TUSCALOOSA, Ala. _ Usually when someone from the University of Alabama football team has a homecoming of sort, like this it is this week for 17 players on the roster who hail from Georgia, there can be a bit of a scramble for tickets.

This week, though, is at another level as Nick Saban is finally facing his home-state team as a head coach, West Virginia. A big contingency of Saban supporters is expected to make the trip down to the neutral-site Georgia Dome for Saturday’s game (3:30 p.m., ABC/ESPN2).

“That was the biggest thing going when I was a kid,” he said. “To go to Mountaineer Field and watch West Virginia play, that was like the highlight of my year. I still have great memories of home and great memories of the people and relationships that I have at home. I’ve always kind of been a Mountaineer fan.”

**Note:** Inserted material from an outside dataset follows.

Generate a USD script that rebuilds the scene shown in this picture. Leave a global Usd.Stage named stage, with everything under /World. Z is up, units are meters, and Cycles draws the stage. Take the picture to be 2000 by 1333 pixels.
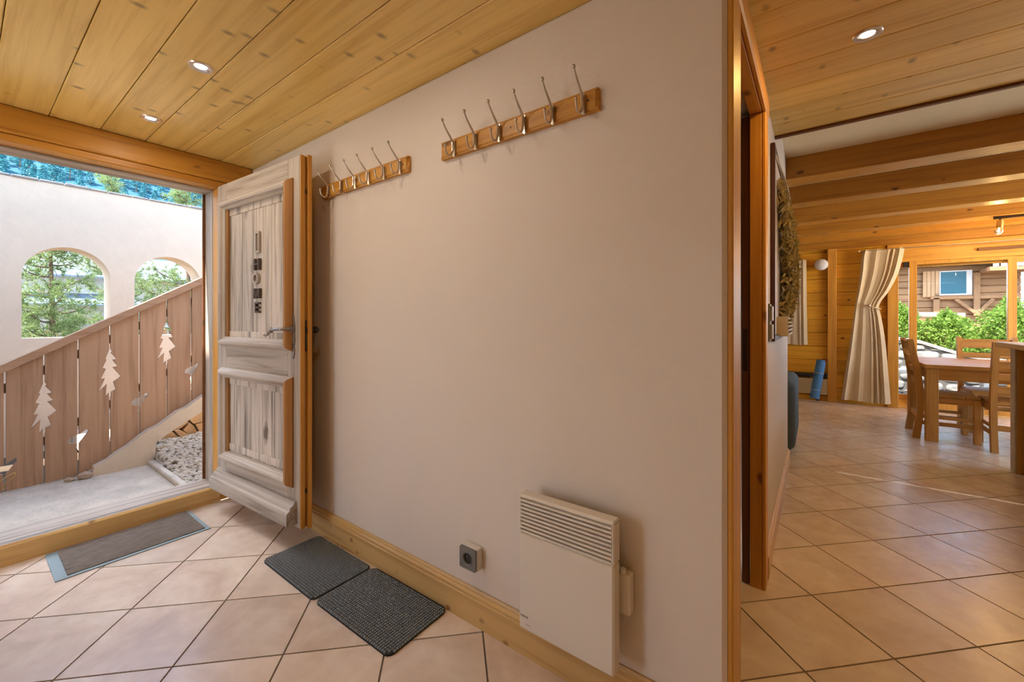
import math, random
import numpy as np
import trimesh
import shapely
from shapely.geometry import Polygon, Point, box as sbox
from shapely.ops import unary_union
from scipy.spatial import ConvexHull
import manifold3d as m3
import usdkit, meshkit
from pxr import Usd, UsdGeom, UsdLux, UsdShade, Gf, Sdf

random.seed(7)
rng = np.random.default_rng(7)
stage = Usd.Stage.CreateInMemory()
UsdGeom.SetStageUpAxis(stage, 'Z')
UsdGeom.SetStageMetersPerUnit(stage, 1.0)
UsdGeom.Xform.Define(stage, '/World')
UsdGeom.Scope.Define(stage, '/World/Looks')

# ------------------------------------------------------------------ camera, sky, sun, exposure
EXPOSURE = 1.75
SKY = 6.3
SUN = 1.4
LAMP = 0.6
F_PX = 802.0
cam = UsdGeom.Camera.Define(stage, '/World/camera')
cam.CreateHorizontalApertureAttr(36.0)
cam.CreateVerticalApertureAttr(36.0 * 1333 / 2000)
cam.CreateFocalLengthAttr(F_PX / 2000 * 36.0)
cam.CreateVerticalApertureOffsetAttr(-44.5 / 2000 * 36.0)
cam.CreateClippingRangeAttr(Gf.Vec2f(0.05, 5000))
cam.CreateExposureAttr(EXPOSURE)
cr, cu, cb = (0.8034, 0.5955, 0), (0, 0, 1), (0.5955, -0.8034, 0)
CAM = (0, 0, 1.25)
cam.AddTransformOp().Set(Gf.Matrix4d(*cr, 0, *cu, 0, *cb, 0, *CAM, 1))

SUN_DIR = np.array([-0.10, -0.45, 0.86]); SUN_DIR /= np.linalg.norm(SUN_DIR)
dome = UsdLux.DomeLight.Define(stage, '/World/sky')
dome.CreateIntensityAttr(1.0)
skymat = usdkit.material(stage, '/World/Looks/sky', {
    'sky': ('sky_texture', {'sky_type': 'hosek_wilkie', 'sun_direction': tuple(SUN_DIR), 'turbidity': 3.0, 'ground_albedo': 0.4}),
    'tc': ('texture_coordinate', {}),
    'map': ('mapping', {'scale': (1.2, 1.2, 3.5)}),
    'nz': ('noise_texture', {'scale': 2.2, 'detail': 6.0, 'roughness': 0.6}),
    'rp': ('rgb_ramp', {'ramp': [(0.56, (0, 0, 0)), (0.80, (1, 1, 1))]}),
    'mx': ('mix_color', {'b': (3.0, 3.05, 3.1), 'use_clamp': False}),
    'bg': ('background_shader', {'strength': SKY}),
}, [('tc.generated', 'map.vector'), ('map.vector', 'nz.vector'), ('nz.fac', 'rp.fac'), ('rp.color', 'mx.fac'),
    ('sky.color', 'mx.a'), ('mx.result', 'bg.color')], surface='bg.background')
UsdShade.MaterialBindingAPI.Apply(dome.GetPrim()).Bind(skymat)
sun = UsdLux.DistantLight.Define(stage, '/World/sun')
sun.CreateIntensityAttr(SUN)
sun.CreateNormalizeAttr(True)
sun.CreateAngleAttr(0.6)
sun.CreateColorAttr(Gf.Vec3f(1.0, 0.93, 0.82))


def look_rot(d):
    """matrix whose -Z axis points along d"""
    z = -np.asarray(d, float); z /= np.linalg.norm(z)
    x = np.cross([0, 0, 1.0], z)
    if np.linalg.norm(x) < 1e-6:
        x = np.array([1.0, 0, 0])
    x /= np.linalg.norm(x); y = np.cross(z, x)
    return x, y, z


sx, sy, sz = look_rot(-SUN_DIR)
sun.AddTransformOp().Set(Gf.Matrix4d(*sx, 0, *sy, 0, *sz, 0, 0, 0, 0, 1))


# ------------------------------------------------------------------ helpers: naming and tagging
taken = {}


def numbered(parent, name):
    k = taken.get((parent, name), -1) + 1
    taken[(parent, name)] = k
    return name if k == 0 else f'{name}_{k:03d}'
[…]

After recalling some basketball memories at “old Mountaineer Fieldhouse” — “I used to sit in the upper deck with my feet hanging over the deck looking in between the rails watching Jerry West play” – he added: “You don’t forget stuff like that. but now I’m Alabama’s coach. I’m an Alabama fan.”

In addition to being from Fairmont, West Virginia, Saban once now-famously turned down an opportunity to be on Bobby Bowden’s coaching staff with the Mountaineers after his father died.

He eventually did make it to Morgantown, serving as a defensive assistant on the 1978 and 1979 teams, which respectively went 2-9 and 5-6 and at one point lost 11 of 12 games. Also on that staff as the offensive line coach was Joe Pendry, Alabama’s development officer and NFL liaison. When head coach Frank Cignetti Sr. wasn’t retained, Saban moved on to coach at Ohio State.

He’s since faced the Mountaineers twice as an assistant coach. As a defensive assistant at Kent State in 1975 he was on the losing end of a 38-13 game, and two years later his last game on the Syracuse staff was a 28-9 victory .

However, Saban almost never loses homecoming games as a head coach.

In 2010, he finally faced Michigan State at the Capital One Bowl and the Crimson Tide destroyed the Spartans 49-7.

Saban lost his first game to LSU as Alabama’s head coach, 41-34 in 2007, but came out on top his first trip to LSU in 2008, 27-21 in overtime. He’s 5-3 against the Tigers with the Crimson Tide.

The 2011 season opener was against Saban’s alma mater, Kent State. The result was predictable, 48-7.

Twice Saban has had a team play for a national championship in the back yard of someplace he had previously coaches and won both, against LSU in New Orleans and Notre Dame in Miami.